▶ **Stated task**: Give the data again exactly, from its opening line through the line in which "return ((px-CX)/F*Y, Y)" appears.
>> BEGIN Material provided
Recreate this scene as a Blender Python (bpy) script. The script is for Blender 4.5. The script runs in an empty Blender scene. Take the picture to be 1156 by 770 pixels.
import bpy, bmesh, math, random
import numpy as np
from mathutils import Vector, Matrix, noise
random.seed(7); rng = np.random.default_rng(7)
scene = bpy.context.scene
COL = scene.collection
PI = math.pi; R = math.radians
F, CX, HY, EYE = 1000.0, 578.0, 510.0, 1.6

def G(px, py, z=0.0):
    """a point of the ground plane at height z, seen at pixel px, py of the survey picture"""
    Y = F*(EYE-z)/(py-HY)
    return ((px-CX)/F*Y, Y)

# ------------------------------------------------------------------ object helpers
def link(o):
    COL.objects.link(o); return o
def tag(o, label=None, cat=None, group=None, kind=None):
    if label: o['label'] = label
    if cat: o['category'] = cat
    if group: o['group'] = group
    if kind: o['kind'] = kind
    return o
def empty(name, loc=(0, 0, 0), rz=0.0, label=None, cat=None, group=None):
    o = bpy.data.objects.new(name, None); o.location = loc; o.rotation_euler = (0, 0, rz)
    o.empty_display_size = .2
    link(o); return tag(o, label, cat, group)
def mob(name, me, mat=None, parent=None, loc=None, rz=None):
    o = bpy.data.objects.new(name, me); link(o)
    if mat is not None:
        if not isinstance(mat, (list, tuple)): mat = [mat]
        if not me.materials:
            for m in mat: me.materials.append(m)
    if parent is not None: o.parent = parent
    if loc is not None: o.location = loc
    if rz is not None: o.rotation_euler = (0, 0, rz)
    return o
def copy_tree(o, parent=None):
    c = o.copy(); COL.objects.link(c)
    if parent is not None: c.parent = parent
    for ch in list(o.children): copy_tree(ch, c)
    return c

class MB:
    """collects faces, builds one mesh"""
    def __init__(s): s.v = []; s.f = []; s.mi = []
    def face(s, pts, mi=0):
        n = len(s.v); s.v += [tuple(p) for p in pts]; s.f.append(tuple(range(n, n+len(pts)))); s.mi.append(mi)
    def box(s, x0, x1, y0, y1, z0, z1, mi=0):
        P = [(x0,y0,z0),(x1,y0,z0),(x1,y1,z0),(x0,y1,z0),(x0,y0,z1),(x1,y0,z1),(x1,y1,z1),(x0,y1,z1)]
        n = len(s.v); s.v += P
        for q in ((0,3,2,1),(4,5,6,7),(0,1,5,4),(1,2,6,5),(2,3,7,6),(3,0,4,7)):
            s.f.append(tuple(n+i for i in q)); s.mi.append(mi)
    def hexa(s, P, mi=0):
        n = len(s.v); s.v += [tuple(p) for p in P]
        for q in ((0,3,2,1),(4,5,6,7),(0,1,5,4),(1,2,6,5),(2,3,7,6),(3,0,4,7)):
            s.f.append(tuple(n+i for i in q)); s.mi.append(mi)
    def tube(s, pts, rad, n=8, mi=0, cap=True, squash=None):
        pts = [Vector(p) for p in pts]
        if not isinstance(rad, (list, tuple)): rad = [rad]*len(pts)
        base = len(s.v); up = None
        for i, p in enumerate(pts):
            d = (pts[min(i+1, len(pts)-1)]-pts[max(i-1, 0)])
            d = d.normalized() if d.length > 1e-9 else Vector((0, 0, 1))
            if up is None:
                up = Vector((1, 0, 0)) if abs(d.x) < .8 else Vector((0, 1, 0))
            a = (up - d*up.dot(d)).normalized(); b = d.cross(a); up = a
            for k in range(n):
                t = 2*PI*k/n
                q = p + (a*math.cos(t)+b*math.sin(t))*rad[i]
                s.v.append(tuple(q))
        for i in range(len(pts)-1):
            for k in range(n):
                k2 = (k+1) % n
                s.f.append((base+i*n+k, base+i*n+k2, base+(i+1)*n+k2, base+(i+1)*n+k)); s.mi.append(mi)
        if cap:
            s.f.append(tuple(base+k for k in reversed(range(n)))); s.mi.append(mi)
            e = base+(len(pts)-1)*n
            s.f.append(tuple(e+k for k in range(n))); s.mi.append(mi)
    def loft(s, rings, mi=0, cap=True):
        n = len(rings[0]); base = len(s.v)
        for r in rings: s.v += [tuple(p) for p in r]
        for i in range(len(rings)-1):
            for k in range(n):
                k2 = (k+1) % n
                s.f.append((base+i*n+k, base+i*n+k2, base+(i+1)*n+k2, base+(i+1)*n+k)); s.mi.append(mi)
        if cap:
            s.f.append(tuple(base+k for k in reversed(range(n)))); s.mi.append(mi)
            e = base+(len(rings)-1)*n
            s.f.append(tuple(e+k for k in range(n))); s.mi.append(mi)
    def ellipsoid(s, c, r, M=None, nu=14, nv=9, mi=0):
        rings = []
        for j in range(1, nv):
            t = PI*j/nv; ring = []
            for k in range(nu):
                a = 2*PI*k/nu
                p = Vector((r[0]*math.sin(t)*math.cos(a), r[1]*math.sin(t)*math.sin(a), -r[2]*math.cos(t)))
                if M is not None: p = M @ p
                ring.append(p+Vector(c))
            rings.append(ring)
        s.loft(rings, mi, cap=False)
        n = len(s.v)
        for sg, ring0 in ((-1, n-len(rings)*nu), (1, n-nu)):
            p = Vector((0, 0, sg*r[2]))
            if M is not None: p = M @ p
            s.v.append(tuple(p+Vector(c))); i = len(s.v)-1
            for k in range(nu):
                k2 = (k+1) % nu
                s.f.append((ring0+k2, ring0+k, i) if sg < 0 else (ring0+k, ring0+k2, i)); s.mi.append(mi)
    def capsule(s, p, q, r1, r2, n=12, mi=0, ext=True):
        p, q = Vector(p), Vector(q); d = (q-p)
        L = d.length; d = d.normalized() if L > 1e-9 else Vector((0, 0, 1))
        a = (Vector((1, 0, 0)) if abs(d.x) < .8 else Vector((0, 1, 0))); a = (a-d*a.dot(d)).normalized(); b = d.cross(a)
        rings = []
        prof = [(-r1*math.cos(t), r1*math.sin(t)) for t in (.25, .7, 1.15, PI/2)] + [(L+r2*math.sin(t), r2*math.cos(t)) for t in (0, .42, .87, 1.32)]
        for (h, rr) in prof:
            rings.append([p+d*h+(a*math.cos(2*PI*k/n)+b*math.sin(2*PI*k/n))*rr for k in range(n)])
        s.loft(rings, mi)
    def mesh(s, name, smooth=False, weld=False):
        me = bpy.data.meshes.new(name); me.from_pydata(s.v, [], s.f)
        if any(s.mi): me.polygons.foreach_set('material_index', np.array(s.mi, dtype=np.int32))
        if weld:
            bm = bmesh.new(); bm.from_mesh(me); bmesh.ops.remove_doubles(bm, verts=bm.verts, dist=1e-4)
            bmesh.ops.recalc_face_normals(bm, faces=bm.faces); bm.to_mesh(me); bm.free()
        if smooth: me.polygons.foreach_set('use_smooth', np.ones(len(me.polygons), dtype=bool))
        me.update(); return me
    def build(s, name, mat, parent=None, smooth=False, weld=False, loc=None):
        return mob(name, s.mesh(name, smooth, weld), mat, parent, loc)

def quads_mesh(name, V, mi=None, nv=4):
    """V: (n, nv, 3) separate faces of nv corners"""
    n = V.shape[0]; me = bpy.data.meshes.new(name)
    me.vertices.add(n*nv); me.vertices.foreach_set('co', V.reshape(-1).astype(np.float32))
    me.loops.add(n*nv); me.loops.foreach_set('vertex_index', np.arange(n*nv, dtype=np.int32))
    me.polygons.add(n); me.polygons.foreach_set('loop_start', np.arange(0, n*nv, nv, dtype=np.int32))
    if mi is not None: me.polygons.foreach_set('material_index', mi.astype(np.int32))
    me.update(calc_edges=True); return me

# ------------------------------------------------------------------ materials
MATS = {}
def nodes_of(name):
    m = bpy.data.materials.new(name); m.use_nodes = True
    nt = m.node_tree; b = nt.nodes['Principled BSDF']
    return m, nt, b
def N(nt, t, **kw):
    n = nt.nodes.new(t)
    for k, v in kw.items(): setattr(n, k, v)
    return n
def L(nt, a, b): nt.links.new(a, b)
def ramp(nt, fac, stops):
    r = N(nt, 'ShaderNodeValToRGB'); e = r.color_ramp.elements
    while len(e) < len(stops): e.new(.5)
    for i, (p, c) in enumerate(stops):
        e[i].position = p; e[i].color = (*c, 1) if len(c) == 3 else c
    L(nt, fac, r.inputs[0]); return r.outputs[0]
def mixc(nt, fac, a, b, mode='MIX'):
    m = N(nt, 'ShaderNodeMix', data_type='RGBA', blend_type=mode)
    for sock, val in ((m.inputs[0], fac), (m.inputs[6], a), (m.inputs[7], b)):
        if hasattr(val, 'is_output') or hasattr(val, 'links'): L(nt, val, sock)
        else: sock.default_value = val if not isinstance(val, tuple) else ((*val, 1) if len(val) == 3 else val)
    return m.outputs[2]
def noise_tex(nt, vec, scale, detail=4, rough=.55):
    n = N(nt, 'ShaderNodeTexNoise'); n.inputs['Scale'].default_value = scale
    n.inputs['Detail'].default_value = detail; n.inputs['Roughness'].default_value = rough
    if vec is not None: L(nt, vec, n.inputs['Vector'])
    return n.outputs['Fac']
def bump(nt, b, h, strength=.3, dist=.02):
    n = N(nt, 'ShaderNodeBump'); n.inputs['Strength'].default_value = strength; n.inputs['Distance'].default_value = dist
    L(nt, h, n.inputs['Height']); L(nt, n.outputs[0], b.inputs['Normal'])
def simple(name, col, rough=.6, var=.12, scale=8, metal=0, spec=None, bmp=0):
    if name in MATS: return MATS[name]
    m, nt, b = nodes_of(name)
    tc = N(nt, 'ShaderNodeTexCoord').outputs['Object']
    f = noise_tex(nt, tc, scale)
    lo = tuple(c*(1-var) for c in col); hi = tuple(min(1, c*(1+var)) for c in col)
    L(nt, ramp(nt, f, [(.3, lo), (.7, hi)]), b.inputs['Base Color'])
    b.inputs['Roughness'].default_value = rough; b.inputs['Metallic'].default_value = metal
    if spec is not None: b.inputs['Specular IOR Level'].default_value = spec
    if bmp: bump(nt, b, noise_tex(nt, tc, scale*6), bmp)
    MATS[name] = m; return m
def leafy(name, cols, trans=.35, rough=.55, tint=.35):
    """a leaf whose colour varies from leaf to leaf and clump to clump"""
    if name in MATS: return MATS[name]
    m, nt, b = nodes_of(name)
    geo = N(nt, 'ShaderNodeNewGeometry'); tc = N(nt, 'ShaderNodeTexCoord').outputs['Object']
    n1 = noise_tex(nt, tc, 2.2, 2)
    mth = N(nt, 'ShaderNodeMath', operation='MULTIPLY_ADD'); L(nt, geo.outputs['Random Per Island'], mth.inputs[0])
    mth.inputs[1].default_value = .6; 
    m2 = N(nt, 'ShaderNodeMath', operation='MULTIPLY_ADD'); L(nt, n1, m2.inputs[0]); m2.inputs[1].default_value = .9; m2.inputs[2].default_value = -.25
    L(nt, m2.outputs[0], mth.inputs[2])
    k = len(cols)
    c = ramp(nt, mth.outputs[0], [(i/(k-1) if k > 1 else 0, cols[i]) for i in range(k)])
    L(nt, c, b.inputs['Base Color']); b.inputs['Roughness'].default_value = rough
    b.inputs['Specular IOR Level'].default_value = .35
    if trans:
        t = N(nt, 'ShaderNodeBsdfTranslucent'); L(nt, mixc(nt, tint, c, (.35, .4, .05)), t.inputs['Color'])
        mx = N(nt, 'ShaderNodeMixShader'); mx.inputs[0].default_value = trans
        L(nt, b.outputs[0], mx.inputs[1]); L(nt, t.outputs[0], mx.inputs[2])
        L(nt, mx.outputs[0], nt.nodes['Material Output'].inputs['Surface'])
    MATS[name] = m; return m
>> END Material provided
▶ **Correct output**:
Recreate this scene as a Blender Python (bpy) script. The script is for Blender 4.5. The script runs in an empty Blender scene. Take the picture to be 1156 by 770 pixels.
import bpy, bmesh, math, random
import numpy as np
from mathutils import Vector, Matrix, noise
random.seed(7); rng = np.random.default_rng(7)
scene = bpy.context.scene
COL = scene.collection
PI = math.pi; R = math.radians
F, CX, HY, EYE = 1000.0, 578.0, 510.0, 1.6

def G(px, py, z=0.0):
    """a point of the ground plane at height z, seen at pixel px, py of the survey picture"""
    Y = F*(EYE-z)/(py-HY)
    return ((px-CX)/F*Y, Y)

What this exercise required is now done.